- Production targets for the electric truck are reduced by about two-thirds to align supply with demand.
- The Rouge Electric Vehicle Center in Michigan will see significant staff reductions due to production cuts, with many workers being transferred to other Ford plants or offered retirement packages.
- Ford’s CFO acknowledges slower EV market growth, emphasizing the need for stricter cost controls in the company’s EV division.
Ford is significantly scaling back its production ambitions for the F-150 Lightning in an effort to align supply with demand. The automaker will reduce staff on the truck’s production line, slashing its production targets by about two-thirds.
The Rouge Electric Vehicle Center in Dearborn, Michigan, was supposed to have up to three shifts run by around 2,100 workers. As of April 1, just a third of those will remain on site, while 700 will be transferred to Ford’s plant in Wayne, Michigan, to build the Bronco and the Ranger. The remaining workers will either take a retirement package or accept reassignment to southeast Michigan.
“The Rouge Electric Vehicle Center, we call it REV-C, was ramping up their second crew. They’re now going to lay off that second crew and not put the third crew on,” Todd Dunn, president of UAW Local 862, said, per Freep. “Their intentions were to build 180,000-plus units. Right now, we’re looking at 55,000 units they’re gonna build.”
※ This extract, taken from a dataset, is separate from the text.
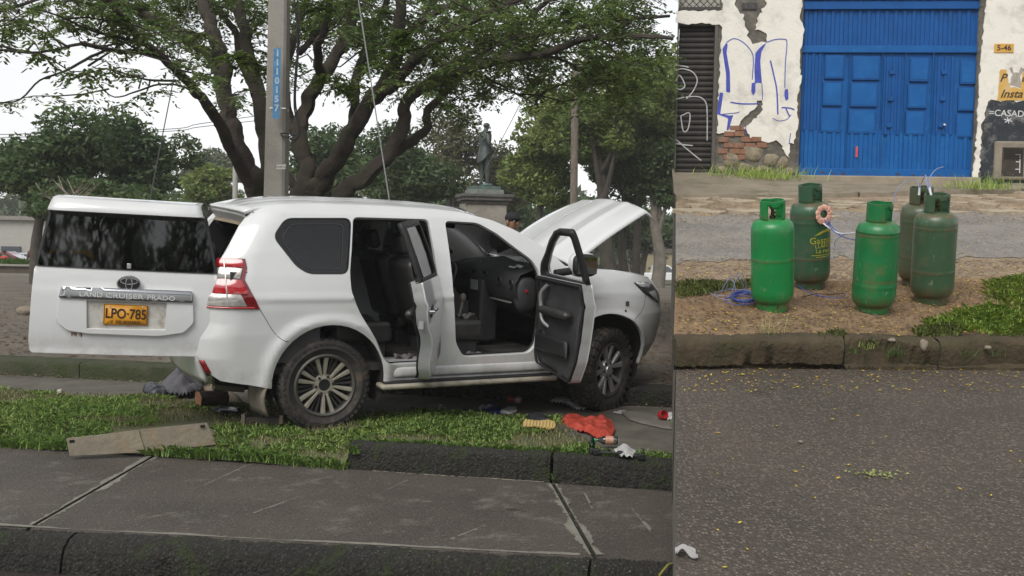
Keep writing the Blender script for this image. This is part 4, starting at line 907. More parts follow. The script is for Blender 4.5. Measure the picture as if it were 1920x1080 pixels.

Ford has not confirmed production targets for the plant but said that production adjustments will not result in job losses for workers. The company added that dealers around the country have F-150 Lightnings in stock and that more are coming soon, because many new vehicles have been held for quality review since February 9.
Read: Ford Halts F-150 Lightning EV Shipments Over Unspecified Quality Issue
Separately, Ford’s finance chief, John Lawler, said that the company is working hard to match production with demand for electric vehicles. He said that, like many other automakers, Ford expected the EV segment to grow faster than it has.
“We are right-sizing our capacity and the investments that we’re putting into EVs. But it’s not a matter of ‘if,’ it’s a matter of ‘when,'” said Lawler. “We’re moving into the early majority. And the early majority is much less forgiving, and pricing is an issue.”
But pricing will have to be brought under control, he said. Ford Model e, the automaker’s electric vehicle unit, will have to “stand on its own”. Currently, the division costs the automaker billions and leans heavily on profits from its internal combustion and commercial units.
Becoming profitable won’t be a cakewalk for Ford’s EV division. Lawler said the company’s electric strategy assumes very stiff competition and that it is looking at radical changes to how it has built vehicles up until now.